◆ Prompt: Take the material below and write it all out again exactly.
Start of Data block
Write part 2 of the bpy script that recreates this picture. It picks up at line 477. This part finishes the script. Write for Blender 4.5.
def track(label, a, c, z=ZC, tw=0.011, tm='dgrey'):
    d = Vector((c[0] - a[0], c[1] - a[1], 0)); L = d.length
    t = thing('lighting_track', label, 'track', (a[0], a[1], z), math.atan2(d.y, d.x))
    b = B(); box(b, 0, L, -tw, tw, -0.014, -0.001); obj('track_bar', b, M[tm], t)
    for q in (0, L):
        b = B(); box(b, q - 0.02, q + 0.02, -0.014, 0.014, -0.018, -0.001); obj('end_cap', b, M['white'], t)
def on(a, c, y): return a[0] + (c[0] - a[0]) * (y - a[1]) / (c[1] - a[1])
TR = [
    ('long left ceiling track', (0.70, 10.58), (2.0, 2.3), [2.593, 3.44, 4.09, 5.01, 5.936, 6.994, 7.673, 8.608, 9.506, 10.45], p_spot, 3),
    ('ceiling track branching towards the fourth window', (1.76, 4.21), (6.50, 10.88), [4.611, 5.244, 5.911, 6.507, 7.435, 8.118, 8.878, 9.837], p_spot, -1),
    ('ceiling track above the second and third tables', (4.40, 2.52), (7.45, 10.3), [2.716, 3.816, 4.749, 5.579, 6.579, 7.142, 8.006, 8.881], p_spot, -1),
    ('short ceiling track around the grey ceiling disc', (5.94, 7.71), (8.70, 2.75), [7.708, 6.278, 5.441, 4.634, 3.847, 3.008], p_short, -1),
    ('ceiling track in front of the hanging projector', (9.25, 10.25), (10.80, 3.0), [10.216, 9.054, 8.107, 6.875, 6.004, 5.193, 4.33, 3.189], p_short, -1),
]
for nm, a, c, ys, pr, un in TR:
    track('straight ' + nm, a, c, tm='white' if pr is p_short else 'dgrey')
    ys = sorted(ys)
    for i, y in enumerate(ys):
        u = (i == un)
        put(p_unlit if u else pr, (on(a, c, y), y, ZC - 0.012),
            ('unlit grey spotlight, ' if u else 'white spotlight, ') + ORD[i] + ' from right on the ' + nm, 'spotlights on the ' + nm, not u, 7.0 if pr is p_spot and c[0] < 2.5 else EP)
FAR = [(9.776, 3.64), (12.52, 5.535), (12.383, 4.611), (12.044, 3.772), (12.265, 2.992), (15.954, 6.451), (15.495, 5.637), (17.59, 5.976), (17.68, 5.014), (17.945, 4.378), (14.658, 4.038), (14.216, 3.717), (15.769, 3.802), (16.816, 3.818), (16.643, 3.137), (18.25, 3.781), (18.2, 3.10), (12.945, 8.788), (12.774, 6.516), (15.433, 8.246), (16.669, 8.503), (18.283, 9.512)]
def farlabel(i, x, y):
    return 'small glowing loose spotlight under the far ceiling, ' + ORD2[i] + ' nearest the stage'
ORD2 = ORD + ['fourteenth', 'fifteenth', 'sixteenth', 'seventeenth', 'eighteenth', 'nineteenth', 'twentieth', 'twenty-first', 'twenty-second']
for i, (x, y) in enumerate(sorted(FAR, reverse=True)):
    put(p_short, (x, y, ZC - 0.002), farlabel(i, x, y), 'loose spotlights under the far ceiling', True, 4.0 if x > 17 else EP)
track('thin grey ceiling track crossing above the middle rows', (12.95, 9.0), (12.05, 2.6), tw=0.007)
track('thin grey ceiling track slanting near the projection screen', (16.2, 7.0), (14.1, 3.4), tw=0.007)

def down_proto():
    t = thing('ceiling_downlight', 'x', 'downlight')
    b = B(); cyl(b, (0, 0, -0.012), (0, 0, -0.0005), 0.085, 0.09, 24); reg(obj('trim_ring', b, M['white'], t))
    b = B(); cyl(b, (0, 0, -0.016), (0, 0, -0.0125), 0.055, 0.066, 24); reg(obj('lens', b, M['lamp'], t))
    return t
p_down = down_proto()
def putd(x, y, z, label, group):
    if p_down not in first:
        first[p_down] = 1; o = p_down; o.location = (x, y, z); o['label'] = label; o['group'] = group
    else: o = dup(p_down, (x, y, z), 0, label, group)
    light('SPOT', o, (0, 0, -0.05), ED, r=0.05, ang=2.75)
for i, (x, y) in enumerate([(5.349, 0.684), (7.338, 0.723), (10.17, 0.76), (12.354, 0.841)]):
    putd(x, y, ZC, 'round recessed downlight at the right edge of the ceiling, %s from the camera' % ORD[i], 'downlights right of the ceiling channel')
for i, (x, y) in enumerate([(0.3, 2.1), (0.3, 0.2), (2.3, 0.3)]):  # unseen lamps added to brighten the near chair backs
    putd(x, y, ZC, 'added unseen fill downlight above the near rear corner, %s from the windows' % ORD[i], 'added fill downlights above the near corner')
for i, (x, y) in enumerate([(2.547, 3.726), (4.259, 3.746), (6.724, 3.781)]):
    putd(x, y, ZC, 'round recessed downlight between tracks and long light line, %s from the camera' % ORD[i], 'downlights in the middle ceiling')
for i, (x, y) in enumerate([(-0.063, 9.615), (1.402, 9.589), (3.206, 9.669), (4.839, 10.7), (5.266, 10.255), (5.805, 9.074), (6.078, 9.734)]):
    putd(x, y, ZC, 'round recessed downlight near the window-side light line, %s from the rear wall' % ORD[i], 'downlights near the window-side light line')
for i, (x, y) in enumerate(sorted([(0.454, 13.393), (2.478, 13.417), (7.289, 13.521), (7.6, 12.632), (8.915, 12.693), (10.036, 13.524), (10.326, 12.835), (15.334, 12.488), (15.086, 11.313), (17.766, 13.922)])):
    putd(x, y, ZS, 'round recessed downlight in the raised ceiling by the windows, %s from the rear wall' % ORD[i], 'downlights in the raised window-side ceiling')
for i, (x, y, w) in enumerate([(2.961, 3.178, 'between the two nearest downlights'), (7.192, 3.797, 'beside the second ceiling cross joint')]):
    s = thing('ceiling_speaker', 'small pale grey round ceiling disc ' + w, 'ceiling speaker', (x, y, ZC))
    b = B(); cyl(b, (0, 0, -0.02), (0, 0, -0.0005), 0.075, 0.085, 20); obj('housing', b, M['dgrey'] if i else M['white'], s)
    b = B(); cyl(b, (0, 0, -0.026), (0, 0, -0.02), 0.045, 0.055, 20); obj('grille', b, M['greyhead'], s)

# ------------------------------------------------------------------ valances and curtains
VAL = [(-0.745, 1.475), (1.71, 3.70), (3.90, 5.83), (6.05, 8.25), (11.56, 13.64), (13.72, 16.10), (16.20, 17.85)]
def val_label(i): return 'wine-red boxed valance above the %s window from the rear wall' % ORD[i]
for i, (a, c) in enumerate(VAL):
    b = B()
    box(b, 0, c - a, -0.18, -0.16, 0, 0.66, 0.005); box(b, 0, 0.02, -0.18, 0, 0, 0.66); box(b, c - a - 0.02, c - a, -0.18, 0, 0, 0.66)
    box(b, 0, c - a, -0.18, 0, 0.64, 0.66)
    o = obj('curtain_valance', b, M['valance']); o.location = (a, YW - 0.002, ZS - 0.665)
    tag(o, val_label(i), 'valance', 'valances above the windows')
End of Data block
◆ Exercise answer:
Write part 2 of the bpy script that recreates this picture. It picks up at line 477. This part finishes the script. Write for Blender 4.5.
def track(label, a, c, z=ZC, tw=0.011, tm='dgrey'):
    d = Vector((c[0] - a[0], c[1] - a[1], 0)); L = d.length
    t = thing('lighting_track', label, 'track', (a[0], a[1], z), math.atan2(d.y, d.x))
    b = B(); box(b, 0, L, -tw, tw, -0.014, -0.001); obj('track_bar', b, M[tm], t)
    for q in (0, L):
        b = B(); box(b, q - 0.02, q + 0.02, -0.014, 0.014, -0.018, -0.001); obj('end_cap', b, M['white'], t)
def on(a, c, y): return a[0] + (c[0] - a[0]) * (y - a[1]) / (c[1] - a[1])
TR = [
    ('long left ceiling track', (0.70, 10.58), (2.0, 2.3), [2.593, 3.44, 4.09, 5.01, 5.936, 6.994, 7.673, 8.608, 9.506, 10.45], p_spot, 3),
    ('ceiling track branching towards the fourth window', (1.76, 4.21), (6.50, 10.88), [4.611, 5.244, 5.911, 6.507, 7.435, 8.118, 8.878, 9.837], p_spot, -1),
    ('ceiling track above the second and third tables', (4.40, 2.52), (7.45, 10.3), [2.716, 3.816, 4.749, 5.579, 6.579, 7.142, 8.006, 8.881], p_spot, -1),
    ('short ceiling track around the grey ceiling disc', (5.94, 7.71), (8.70, 2.75), [7.708, 6.278, 5.441, 4.634, 3.847, 3.008], p_short, -1),
    ('ceiling track in front of the hanging projector', (9.25, 10.25), (10.80, 3.0), [10.216, 9.054, 8.107, 6.875, 6.004, 5.193, 4.33, 3.189], p_short, -1),
]
for nm, a, c, ys, pr, un in TR:
    track('straight ' + nm, a, c, tm='white' if pr is p_short else 'dgrey')
    ys = sorted(ys)
    for i, y in enumerate(ys):
        u = (i == un)
        put(p_unlit if u else pr, (on(a, c, y), y, ZC - 0.012),
            ('unlit grey spotlight, ' if u else 'white spotlight, ') + ORD[i] + ' from right on the ' + nm, 'spotlights on the ' + nm, not u, 7.0 if pr is p_spot and c[0] < 2.5 else EP)
FAR = [(9.776, 3.64), (12.52, 5.535), (12.383, 4.611), (12.044, 3.772), (12.265, 2.992), (15.954, 6.451), (15.495, 5.637), (17.59, 5.976), (17.68, 5.014), (17.945, 4.378), (14.658, 4.038), (14.216, 3.717), (15.769, 3.802), (16.816, 3.818), (16.643, 3.137), (18.25, 3.781), (18.2, 3.10), (12.945, 8.788), (12.774, 6.516), (15.433, 8.246), (16.669, 8.503), (18.283, 9.512)]
def farlabel(i, x, y):
    return 'small glowing loose spotlight under the far ceiling, ' + ORD2[i] + ' nearest the stage'
ORD2 = ORD + ['fourteenth', 'fifteenth', 'sixteenth', 'seventeenth', 'eighteenth', 'nineteenth', 'twentieth', 'twenty-first', 'twenty-second']
for i, (x, y) in enumerate(sorted(FAR, reverse=True)):
    put(p_short, (x, y, ZC - 0.002), farlabel(i, x, y), 'loose spotlights under the far ceiling', True, 4.0 if x > 17 else EP)
track('thin grey ceiling track crossing above the middle rows', (12.95, 9.0), (12.05, 2.6), tw=0.007)
track('thin grey ceiling track slanting near the projection screen', (16.2, 7.0), (14.1, 3.4), tw=0.007)

def down_proto():
    t = thing('ceiling_downlight', 'x', 'downlight')
    b = B(); cyl(b, (0, 0, -0.012), (0, 0, -0.0005), 0.085, 0.09, 24); reg(obj('trim_ring', b, M['white'], t))
    b = B(); cyl(b, (0, 0, -0.016), (0, 0, -0.0125), 0.055, 0.066, 24); reg(obj('lens', b, M['lamp'], t))
    return t
p_down = down_proto()
def putd(x, y, z, label, group):
    if p_down not in first:
        first[p_down] = 1; o = p_down; o.location = (x, y, z); o['label'] = label; o['group'] = group
    else: o = dup(p_down, (x, y, z), 0, label, group)
    light('SPOT', o, (0, 0, -0.05), ED, r=0.05, ang=2.75)
for i, (x, y) in enumerate([(5.349, 0.684), (7.338, 0.723), (10.17, 0.76), (12.354, 0.841)]):
    putd(x, y, ZC, 'round recessed downlight at the right edge of the ceiling, %s from the camera' % ORD[i], 'downlights right of the ceiling channel')
for i, (x, y) in enumerate([(0.3, 2.1), (0.3, 0.2), (2.3, 0.3)]):  # unseen lamps added to brighten the near chair backs
    putd(x, y, ZC, 'added unseen fill downlight above the near rear corner, %s from the windows' % ORD[i], 'added fill downlights above the near corner')
for i, (x, y) in enumerate([(2.547, 3.726), (4.259, 3.746), (6.724, 3.781)]):
    putd(x, y, ZC, 'round recessed downlight between tracks and long light line, %s from the camera' % ORD[i], 'downlights in the middle ceiling')
for i, (x, y) in enumerate([(-0.063, 9.615), (1.402, 9.589), (3.206, 9.669), (4.839, 10.7), (5.266, 10.255), (5.805, 9.074), (6.078, 9.734)]):
    putd(x, y, ZC, 'round recessed downlight near the window-side light line, %s from the rear wall' % ORD[i], 'downlights near the window-side light line')
for i, (x, y) in enumerate(sorted([(0.454, 13.393), (2.478, 13.417), (7.289, 13.521), (7.6, 12.632), (8.915, 12.693), (10.036, 13.524), (10.326, 12.835), (15.334, 12.488), (15.086, 11.313), (17.766, 13.922)])):
    putd(x, y, ZS, 'round recessed downlight in the raised ceiling by the windows, %s from the rear wall' % ORD[i], 'downlights in the raised window-side ceiling')
for i, (x, y, w) in enumerate([(2.961, 3.178, 'between the two nearest downlights'), (7.192, 3.797, 'beside the second ceiling cross joint')]):
    s = thing('ceiling_speaker', 'small pale grey round ceiling disc ' + w, 'ceiling speaker', (x, y, ZC))
    b = B(); cyl(b, (0, 0, -0.02), (0, 0, -0.0005), 0.075, 0.085, 20); obj('housing', b, M['dgrey'] if i else M['white'], s)
    b = B(); cyl(b, (0, 0, -0.026), (0, 0, -0.02), 0.045, 0.055, 20); obj('grille', b, M['greyhead'], s)

# ------------------------------------------------------------------ valances and curtains
VAL = [(-0.745, 1.475), (1.71, 3.70), (3.90, 5.83), (6.05, 8.25), (11.56, 13.64), (13.72, 16.10), (16.20, 17.85)]
def val_label(i): return 'wine-red boxed valance above the %s window from the rear wall' % ORD[i]
for i, (a, c) in enumerate(VAL):
    b = B()
    box(b, 0, c - a, -0.18, -0.16, 0, 0.66, 0.005); box(b, 0, 0.02, -0.18, 0, 0, 0.66); box(b, c - a - 0.02, c - a, -0.18, 0, 0, 0.66)
    box(b, 0, c - a, -0.18, 0, 0.64, 0.66)
    o = obj('curtain_valance', b, M['valance']); o.location = (a, YW - 0.002, ZS - 0.665)
    tag(o, val_label(i), 'valance', 'valances above the windows')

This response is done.